WRITTEN EXERCISE:
List each line of the data that holds the word "Blender".

(Rows from a 3D scene dataset)
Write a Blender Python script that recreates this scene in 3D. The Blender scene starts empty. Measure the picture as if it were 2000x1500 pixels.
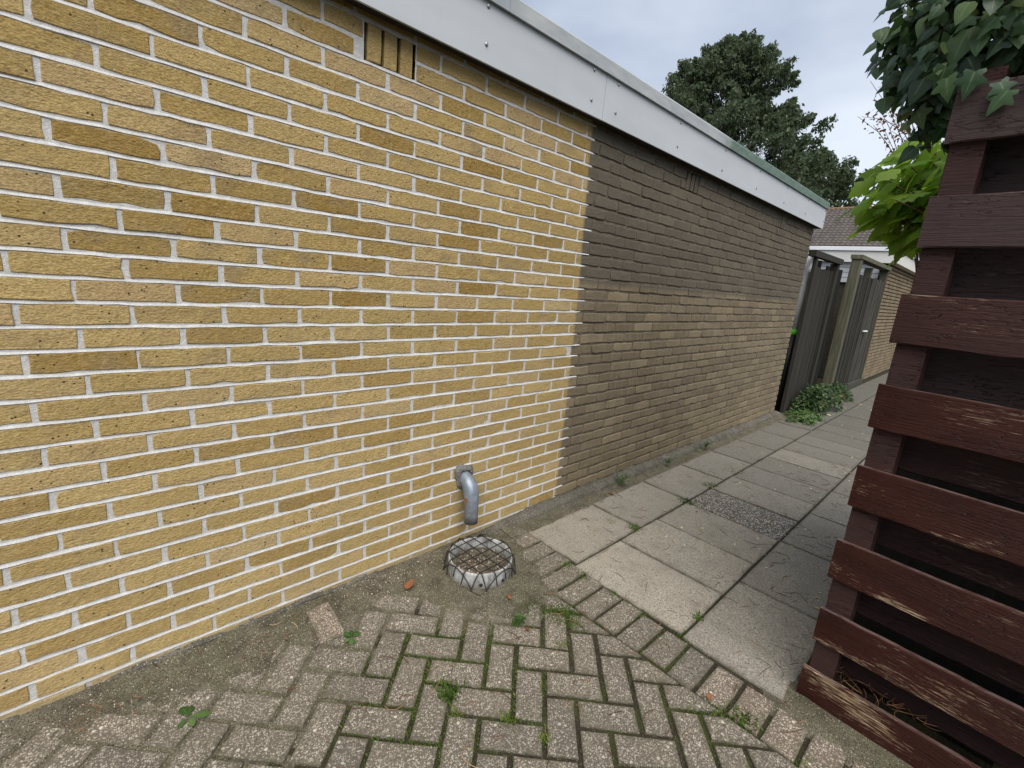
import bpy, math, random
import numpy as np
from mathutils import Vector, Matrix

random.seed(7)
RNG = np.random.default_rng(11)
R = math.radians
scene = bpy.context.scene
COL = scene.collection

# ------------------------------------------------------------------ camera
cam_data = bpy.data.cameras.new("camera")
cam = bpy.data.objects.new("camera", cam_data)
COL.objects.link(cam)
CAM_R = np.array([[0.7251, 0.0937, -0.6823], [-0.6837, 0.2193, -0.6960], [0.0844, 0.9711, 0.2231]])
CAM_C = np.array([-0.0278, -1.7644, 1.4133])
m = Matrix(CAM_R.tolist()).to_quaternion().to_matrix().to_4x4()
m.translation = Vector(CAM_C.tolist())
cam.matrix_world = m
cam_data.sensor_fit = 'HORIZONTAL'
cam_data.sensor_width = 36.0
cam_data.lens = 16.378
cam_data.clip_start = 0.02
cam_data.clip_end = 600.0
scene.camera = cam

# ------------------------------------------------------------------ sky and sun (overcast)
SUN_EL, SUN_AZ = 56.0, 217.0          # azimuth clockwise from +Y
world = bpy.data.worlds.new("World")
scene.world = world
world.use_nodes = True
wn, wl = world.node_tree.nodes, world.node_tree.links
wn.clear()
w_out = wn.new('ShaderNodeOutputWorld')
w_bg = wn.new('ShaderNodeBackground')
w_bg.inputs['Strength'].default_value = 0.1
w_sky = wn.new('ShaderNodeTexSky')
w_sky.sky_type = 'NISHITA'
w_sky.sun_disc = False
w_sky.sun_elevation = R(SUN_EL)
w_sky.sun_rotation = R(SUN_AZ)
w_tc = wn.new('ShaderNodeTexCoord')
w_map = wn.new('ShaderNodeMapping')
w_map.inputs['Scale'].default_value = (1.0, 1.0, 2.2)
w_map.inputs['Location'].default_value = (0.35, 0.1, 0.0)
w_n = wn.new('ShaderNodeTexNoise')
w_n.inputs['Scale'].default_value = 1.7
w_n.inputs['Detail'].default_value = 5.0
w_n.inputs['Roughness'].default_value = 0.5
w_r = wn.new('ShaderNodeValToRGB')
w_r.color_ramp.elements[0].position = 0.36
w_r.color_ramp.elements[0].color = (0.165, 0.190, 0.238, 1)
w_r.color_ramp.elements[1].position = 0.66
w_r.color_ramp.elements[1].color = (0.305, 0.328, 0.366, 1)
w_s = wn.new('ShaderNodeVectorMath')
w_s.operation = 'SCALE'
w_s.inputs['Scale'].default_value = 10.0
w_mix = wn.new('ShaderNodeMix')
w_mix.data_type = 'RGBA'
w_mix.inputs[0].default_value = 0.93
wl.new(w_tc.outputs['Generated'], w_map.inputs['Vector'])
wl.new(w_map.outputs['Vector'], w_n.inputs['Vector'])
wl.new(w_n.outputs['Fac'], w_r.inputs['Fac'])
wl.new(w_r.outputs['Color'], w_s.inputs[0])
wl.new(w_sky.outputs['Color'], w_mix.inputs[6])
wl.new(w_s.outputs['Vector'], w_mix.inputs[7])
wl.new(w_mix.outputs[2], w_bg.inputs['Color'])
wl.new(w_bg.outputs['Background'], w_out.inputs['Surface'])

sun_data = bpy.data.lights.new("sun", 'SUN')
sun_data.energy = 1.5
sun_data.angle = R(60)
sun_data.color = (1.0, 0.955, 0.88)
sun = bpy.data.objects.new("sun", sun_data)
COL.objects.link(sun)
sd = Vector((math.sin(R(SUN_AZ)) * math.cos(R(SUN_EL)), math.cos(R(SUN_AZ)) * math.cos(R(SUN_EL)), math.sin(R(SUN_EL))))
sun.rotation_euler = sd.to_track_quat('Z', 'Y').to_euler()
sun.location = (-4, -6, 9)

scene.view_settings.view_transform = 'Standard'
scene.view_settings.look = 'None'
scene.view_settings.exposure = 1.45
scene.view_settings.gamma = 1.0
scene.view_settings.use_curve_mapping = False
scene.cycles.max_bounces = 4
scene.cycles.diffuse_bounces = 3
scene.cycles.glossy_bounces = 2
scene.cycles.transmission_bounces = 2
scene.cycles.caustics_reflective = False
scene.cycles.caustics_refractive = False

# ------------------------------------------------------------------ material helper
class Mat:
    def __init__(self, name, rough=0.85, spec=0.35):
        self.m = bpy.data.materials.new(name)
        self.m.use_nodes = True
        self.t = self.m.node_tree
        self.b = self.t.nodes['Principled BSDF']
        self.b.inputs['Roughness'].default_value = rough
        self.b.inputs['Specular IOR Level'].default_value = spec
        self._pos = None
    def n(self, typ, **kw):
        x = self.t.nodes.new(typ)
        for k, v in kw.items():
            setattr(x, k, v)
        return x
    def put(self, sock, v):
        if hasattr(v, 'is_output'):
            self.t.links.new(v, sock)
        elif isinstance(v, (tuple, list)):
            sock.default_value = tuple(v) if len(sock.default_value) == len(v) else tuple(v) + (1.0,)
        else:
            sock.default_value = v
    def pos(self):
        if self._pos is None:
            self._pos = self.n('ShaderNodeNewGeometry').outputs['Position']
        return self._pos
    def map(self, scale=(1, 1, 1), loc=(0, 0, 0), vec=None):
        x = self.n('ShaderNodeMapping')
        self.put(x.inputs['Vector'], vec if vec is not None else self.pos())
        x.inputs['Scale'].default_value = scale
        x.inputs['Location'].default_value = loc
        return x.outputs['Vector']
    def noise(self, scale, detail=4, rough=0.55, vec=None):
        x = self.n('ShaderNodeTexNoise')
        self.put(x.inputs['Vector'], vec if vec is not None else self.pos())
        x.inputs['Scale'].default_value = scale
        x.inputs['Detail'].default_value = max(1, detail - 1.5)
        x.inputs['Roughness'].default_value = rough
        return x.outputs['Fac']
    def voro(self, scale, out='Distance', feature='F1', vec=None, rand=1.0):
        x = self.n('ShaderNodeTexVoronoi', feature=feature)
        self.put(x.inputs['Vector'], vec if vec is not None else self.pos())
        x.inputs['Scale'].default_value = scale
        x.inputs['Randomness'].default_value = rand
        return x.outputs[out]
    def ramp(self, fac, stops, interp='LINEAR'):
        x = self.n('ShaderNodeValToRGB')
        x.color_ramp.interpolation = interp
        while len(x.color_ramp.elements) < len(stops):
            x.color_ramp.elements.new(0.5)
        for e, (p, c) in zip(x.color_ramp.elements, stops):
            e.position = p
            e.color = (c, c, c, 1) if isinstance(c, (int, float)) else tuple(c) + (1,)
        self.put(x.inputs['Fac'], fac)
        return x.outputs['Color']
    def mix(self, fac, a, b, blend='MIX'):
        x = self.n('ShaderNodeMix', data_type='RGBA', blend_type=blend)
        self.put(x.inputs[0], fac)
        self.put(x.inputs[6], a)
        self.put(x.inputs[7], b)
        return x.outputs[2]
    def math(self, op, a, b=0.0, clamp=False):
        x = self.n('ShaderNodeMath', operation=op, use_clamp=clamp)
        self.put(x.inputs[0], a)
        self.put(x.inputs[1], b)
        return x.outputs[0]
    def rng(self, v, a, b, c=0.0, d=1.0):
        x = self.n('ShaderNodeMapRange')
        self.put(x.inputs[0], v)
        for i, q in enumerate((a, b, c, d)):
            x.inputs[i + 1].default_value = q
        return x.outputs[0]
    def xyz(self, vec=None):
        x = self.n('ShaderNodeSeparateXYZ')
        self.put(x.inputs[0], vec if vec is not None else self.pos())
        return x.outputs
    def attr(self, name='rnd'):
        x = self.n('ShaderNodeAttribute', attribute_name=name)
        s = self.n('ShaderNodeSeparateColor')
        self.t.links.new(x.outputs['Color'], s.inputs[0])
        return s.outputs
    def rand(self):
        return self.n('ShaderNodeObjectInfo').outputs['Random']
    def bump(self, h, strength=0.5, dist=0.003, prev=None):
        x = self.n('ShaderNodeBump')
        x.inputs['Strength'].default_value = strength
        x.inputs['Distance'].default_value = dist
        self.put(x.inputs['Height'], h)
        if prev is not None:
            self.t.links.new(prev, x.inputs['Normal'])
        return x.outputs['Normal']
    def out(self, color=None, normal=None, rough=None, metal=None):
        if color is not None: self.put(self.b.inputs['Base Color'], color)
        if normal is not None: self.put(self.b.inputs['Normal'], normal)
        if rough is not None: self.put(self.b.inputs['Roughness'], rough)
        if metal is not None: self.put(self.b.inputs['Metallic'], metal)
        return self.m
    def translucent(self, color, amount):
        tr = self.n('ShaderNodeBsdfTranslucent')
        self.put(tr.inputs['Color'], color)
        ms = self.n('ShaderNodeMixShader')
        ms.inputs[0].default_value = amount
        o = self.t.nodes['Material Output']
        self.t.links.new(self.b.outputs[0], ms.inputs[1])
        self.t.links.new(tr.outputs[0], ms.inputs[2])
        self.t.links.new(ms.outputs[0], o.inputs['Surface'])

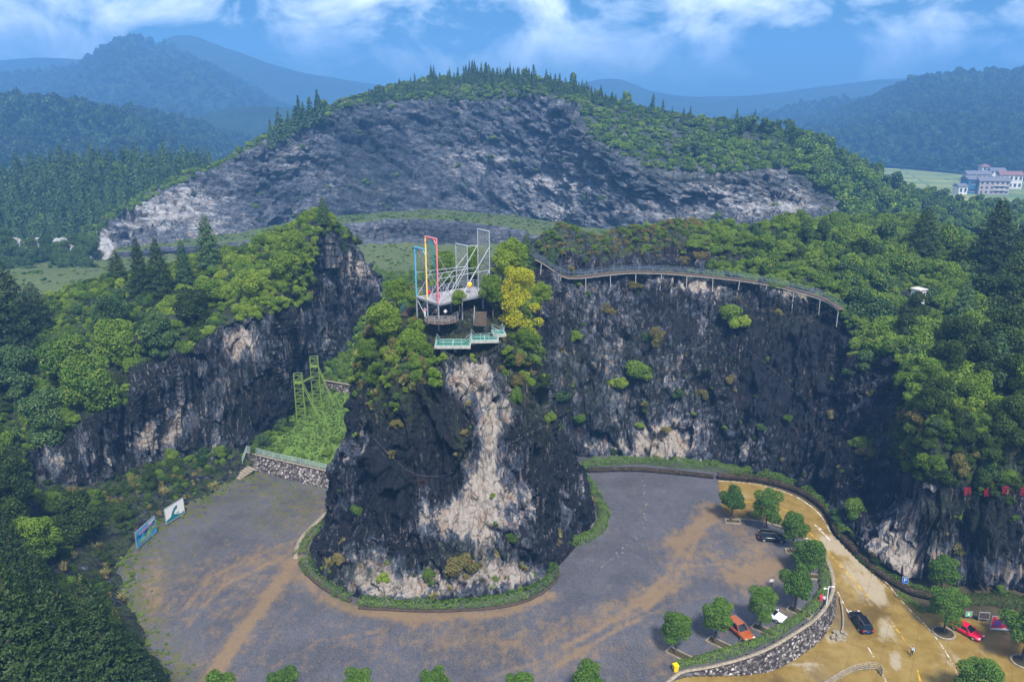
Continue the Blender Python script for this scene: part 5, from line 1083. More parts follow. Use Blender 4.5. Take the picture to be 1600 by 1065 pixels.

RESULT:
Write a Blender Python script that recreates this scene in 3D. The Blender scene starts empty. Measure the picture as if it were 2000x1500 pixels.
Continue the Blender Python script for this scene: part 5, from line 1083. More parts follow. Use Blender 4.5. Take the picture to be 1600 by 1065 pixels.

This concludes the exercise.